The opening of the malls were a reason, she said, but other factors played into her decision to close the shop. Many of the clothing manufacturers she has used for many years also have closed.

"We have always offered professional salespeople and one-of-a-kind merchandise and an alterations department -- whatever the customer needed," she said. "What we have offered for many years is not necessary or desired that much anymore by a majority of the people. The fact that Richmond's population has moved farther west . . . a lot of people in the far West End have never heard of us."

Also, Lapkin said, more and more consumers, particularly younger ones, do an increasing amount of their shopping online.

"Retail has changed. It is not as much fun as it used to be," she said.

Evening wear, from cocktail dresses to inaugural gowns, made up about 60 percent of the merchandise at Freda, with sportswear making up the rest.

"It was quality merchandise not at designer prices," Lapkin said.

Her mother, Freda Mollen, opened the first Freda shop. Her mother retired from the business in 1988.

Lapkin, 59, who started working for her mother in 1973, opened a second store in Petersburg in 1985. "I learned from the best teacher in the business."

The Petersburg store closed in the months after a tornado struck the area in August 1993.
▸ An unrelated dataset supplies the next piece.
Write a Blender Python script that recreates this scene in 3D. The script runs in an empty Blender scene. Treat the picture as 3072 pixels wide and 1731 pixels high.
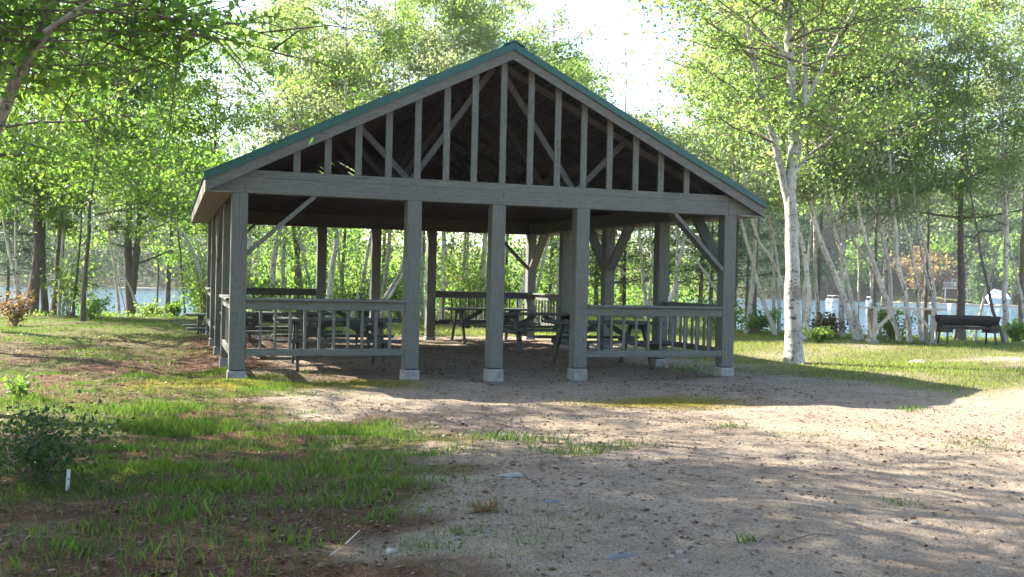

Lapkin opened the shop on Patterson Avenue in March 1994. A month or so later, she closed the original Hopewell store.

Though the Patterson Avenue location has operated 14 years, Lapkin said she has three employees who have been with the company longer than that. One has worked for the shop for 37 years and another for 33.

Market expanding

Ellwood Thompson's Local Market is growing again.

The natural-foods market is:

  • Adding about 2,500 square feet by expanding into the adjacent coin-operated laundry at Ellwood Avenue and North Thompson Street. The extra space will allow the market to enlarge its kitchen and produce department. The expansion should be completed by late summer.
  • Opening a café -- the name has not been determined yet -- in space across the parking lot from the store. The café is slated to open this summer.

    It will operate from 5:30 a.m. to 10 p.m. and have light fare and wine in the evenings.

  • Moving its bakery operations across Thompson Street in the space formerly used by Metro Bakery. Ellwood's Bakehouse won't sell any bakery goods there -- those items will be sold at the store and café.

    But Williams Bakery of Mechanicsville will operate a retail shop up front.